## Problem to solve
Write the material out again exactly as it stands.

▼

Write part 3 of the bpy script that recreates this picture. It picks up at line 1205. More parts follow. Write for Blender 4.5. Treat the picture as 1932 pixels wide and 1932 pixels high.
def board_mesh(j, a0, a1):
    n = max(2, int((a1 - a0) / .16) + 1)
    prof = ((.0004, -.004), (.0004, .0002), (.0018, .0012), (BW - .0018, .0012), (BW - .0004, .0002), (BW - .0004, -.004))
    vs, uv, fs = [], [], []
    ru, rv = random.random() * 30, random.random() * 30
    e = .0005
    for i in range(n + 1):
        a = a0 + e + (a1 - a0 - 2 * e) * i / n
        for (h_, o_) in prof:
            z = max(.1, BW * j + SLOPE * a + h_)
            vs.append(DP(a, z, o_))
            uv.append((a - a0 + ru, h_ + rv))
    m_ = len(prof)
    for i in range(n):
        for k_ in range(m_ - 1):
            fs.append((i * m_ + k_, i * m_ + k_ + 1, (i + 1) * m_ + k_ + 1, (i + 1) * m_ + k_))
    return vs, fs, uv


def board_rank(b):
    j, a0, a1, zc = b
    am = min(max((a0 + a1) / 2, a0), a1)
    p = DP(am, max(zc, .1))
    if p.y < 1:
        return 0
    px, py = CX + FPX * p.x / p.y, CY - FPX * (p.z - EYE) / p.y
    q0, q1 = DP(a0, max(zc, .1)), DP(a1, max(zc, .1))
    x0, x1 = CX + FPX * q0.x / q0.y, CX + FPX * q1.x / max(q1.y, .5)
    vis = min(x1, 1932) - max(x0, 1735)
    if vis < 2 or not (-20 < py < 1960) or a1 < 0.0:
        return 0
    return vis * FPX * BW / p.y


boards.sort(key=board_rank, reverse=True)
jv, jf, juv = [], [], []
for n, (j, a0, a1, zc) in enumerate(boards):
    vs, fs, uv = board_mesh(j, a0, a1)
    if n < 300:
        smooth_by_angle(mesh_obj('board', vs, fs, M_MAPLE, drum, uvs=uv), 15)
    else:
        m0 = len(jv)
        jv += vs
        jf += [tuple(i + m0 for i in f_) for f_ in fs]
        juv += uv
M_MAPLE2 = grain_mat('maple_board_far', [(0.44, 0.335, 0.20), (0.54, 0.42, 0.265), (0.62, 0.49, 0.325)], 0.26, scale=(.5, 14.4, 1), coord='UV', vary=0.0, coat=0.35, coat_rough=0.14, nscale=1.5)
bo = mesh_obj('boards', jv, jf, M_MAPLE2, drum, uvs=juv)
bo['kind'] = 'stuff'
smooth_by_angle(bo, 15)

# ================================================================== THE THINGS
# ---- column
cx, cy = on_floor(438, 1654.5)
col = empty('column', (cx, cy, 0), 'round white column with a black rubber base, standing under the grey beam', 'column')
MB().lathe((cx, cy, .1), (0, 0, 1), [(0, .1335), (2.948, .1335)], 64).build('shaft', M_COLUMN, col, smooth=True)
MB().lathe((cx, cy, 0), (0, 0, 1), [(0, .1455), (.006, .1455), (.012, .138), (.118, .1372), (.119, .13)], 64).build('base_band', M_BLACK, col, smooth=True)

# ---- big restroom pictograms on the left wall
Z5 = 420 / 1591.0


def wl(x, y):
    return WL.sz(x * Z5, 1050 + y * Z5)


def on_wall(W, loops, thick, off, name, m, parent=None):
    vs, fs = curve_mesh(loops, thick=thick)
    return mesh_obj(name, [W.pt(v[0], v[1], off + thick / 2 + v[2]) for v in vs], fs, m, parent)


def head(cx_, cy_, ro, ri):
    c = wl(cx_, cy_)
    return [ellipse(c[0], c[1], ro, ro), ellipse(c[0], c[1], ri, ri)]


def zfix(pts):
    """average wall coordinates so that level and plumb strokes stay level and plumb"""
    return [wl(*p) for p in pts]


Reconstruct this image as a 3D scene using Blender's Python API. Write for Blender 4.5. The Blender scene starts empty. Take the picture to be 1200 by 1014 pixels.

▲

## Solution to the problem
Write part 3 of the bpy script that recreates this picture. It picks up at line 1205. More parts follow. Write for Blender 4.5. Treat the picture as 1932 pixels wide and 1932 pixels high.
def board_mesh(j, a0, a1):
    n = max(2, int((a1 - a0) / .16) + 1)
    prof = ((.0004, -.004), (.0004, .0002), (.0018, .0012), (BW - .0018, .0012), (BW - .0004, .0002), (BW - .0004, -.004))
    vs, uv, fs = [], [], []
    ru, rv = random.random() * 30, random.random() * 30
    e = .0005
    for i in range(n + 1):
        a = a0 + e + (a1 - a0 - 2 * e) * i / n
        for (h_, o_) in prof:
            z = max(.1, BW * j + SLOPE * a + h_)
            vs.append(DP(a, z, o_))
            uv.append((a - a0 + ru, h_ + rv))
    m_ = len(prof)
    for i in range(n):
        for k_ in range(m_ - 1):
            fs.append((i * m_ + k_, i * m_ + k_ + 1, (i + 1) * m_ + k_ + 1, (i + 1) * m_ + k_))
    return vs, fs, uv


def board_rank(b):
    j, a0, a1, zc = b
    am = min(max((a0 + a1) / 2, a0), a1)
    p = DP(am, max(zc, .1))
    if p.y < 1:
        return 0
    px, py = CX + FPX * p.x / p.y, CY - FPX * (p.z - EYE) / p.y
    q0, q1 = DP(a0, max(zc, .1)), DP(a1, max(zc, .1))
    x0, x1 = CX + FPX * q0.x / q0.y, CX + FPX * q1.x / max(q1.y, .5)
    vis = min(x1, 1932) - max(x0, 1735)
    if vis < 2 or not (-20 < py < 1960) or a1 < 0.0:
        return 0
    return vis * FPX * BW / p.y


boards.sort(key=board_rank, reverse=True)
jv, jf, juv = [], [], []
for n, (j, a0, a1, zc) in enumerate(boards):
    vs, fs, uv = board_mesh(j, a0, a1)
    if n < 300:
        smooth_by_angle(mesh_obj('board', vs, fs, M_MAPLE, drum, uvs=uv), 15)
    else:
        m0 = len(jv)
        jv += vs
        jf += [tuple(i + m0 for i in f_) for f_ in fs]
        juv += uv
M_MAPLE2 = grain_mat('maple_board_far', [(0.44, 0.335, 0.20), (0.54, 0.42, 0.265), (0.62, 0.49, 0.325)], 0.26, scale=(.5, 14.4, 1), coord='UV', vary=0.0, coat=0.35, coat_rough=0.14, nscale=1.5)
bo = mesh_obj('boards', jv, jf, M_MAPLE2, drum, uvs=juv)
bo['kind'] = 'stuff'
smooth_by_angle(bo, 15)

# ================================================================== THE THINGS
# ---- column
cx, cy = on_floor(438, 1654.5)
col = empty('column', (cx, cy, 0), 'round white column with a black rubber base, standing under the grey beam', 'column')
MB().lathe((cx, cy, .1), (0, 0, 1), [(0, .1335), (2.948, .1335)], 64).build('shaft', M_COLUMN, col, smooth=True)
MB().lathe((cx, cy, 0), (0, 0, 1), [(0, .1455), (.006, .1455), (.012, .138), (.118, .1372), (.119, .13)], 64).build('base_band', M_BLACK, col, smooth=True)

# ---- big restroom pictograms on the left wall
Z5 = 420 / 1591.0


def wl(x, y):
    return WL.sz(x * Z5, 1050 + y * Z5)


def on_wall(W, loops, thick, off, name, m, parent=None):
    vs, fs = curve_mesh(loops, thick=thick)
    return mesh_obj(name, [W.pt(v[0], v[1], off + thick / 2 + v[2]) for v in vs], fs, m, parent)


def head(cx_, cy_, ro, ri):
    c = wl(cx_, cy_)
    return [ellipse(c[0], c[1], ro, ro), ellipse(c[0], c[1], ri, ri)]


def zfix(pts):
    """average wall coordinates so that level and plumb strokes stay level and plumb"""
    return [wl(*p) for p in pts]


Reconstruct this image as a 3D scene using Blender's Python API. Write for Blender 4.5. The Blender scene starts empty. Take the picture to be 1200 by 1014 pixels.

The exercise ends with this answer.